During the period of the UN General Assembly high-level General Debate this week, the UN World Food Systems Summit is taking place Sept. 23. It was instigated by the World Economic Forum, in early 2019, whose Director of Nature-Based Solutions Justin Adams, hailed it this weekend, as first of three important green world confabs this fall, to get nations to become serious about not only climate change, but to “nature-based” economic activity. The second event he pointed to is in October on Biodiversity in China (Part 1, virtual; Part 2 in Kunming in May 2022) and the COP26 in Scotland over Nov. 1-12.
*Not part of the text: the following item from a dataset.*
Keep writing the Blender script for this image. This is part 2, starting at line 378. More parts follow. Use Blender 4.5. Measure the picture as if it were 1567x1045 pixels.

The Sept. 15 press release on the Food Summit states that leaders of more than 90 countries are supposed “to announce their commitments to transform food systems” to achieve the Sustainable Development Goals. Some of these goals are laudable, such as those for ending hunger, but the focus of this event for over 18 months, has been heavily green, and besides government leaders and agriculture officials, there is a heavy component of “private sector, academia, philanthropy and civil society,” which will also “make commitments.”
UN Secretary General Antonio Guterres has issued a “call for ambition,” which states, “A well-functioning food system can help prevent conflict, protect the environment and provide health and livelihoods for all.” Guterres’ Special Envoy for the Summit, since fall 2019, has been Agnes Kalibata, President of Alliance for a Green Revolution in Africa (AGRA), funded by the Rockerfeller and Gates’ Foundations. She is a celebrity figure for keeping the status quo of cartel-serving world agriculture and hunger, while talking the talk of “reform.”
The non-government speakers include Melinda Gates of the Bill & Melinda Gates Foundation, World Bank President David Malpass, and UNICEF Global Champion for Nutrition and Zero Childhood Obesity Pau Gasol. Among the countries whose national leaders will speak are Argentina, New Zealand, Kenya, Japan and Pakistan.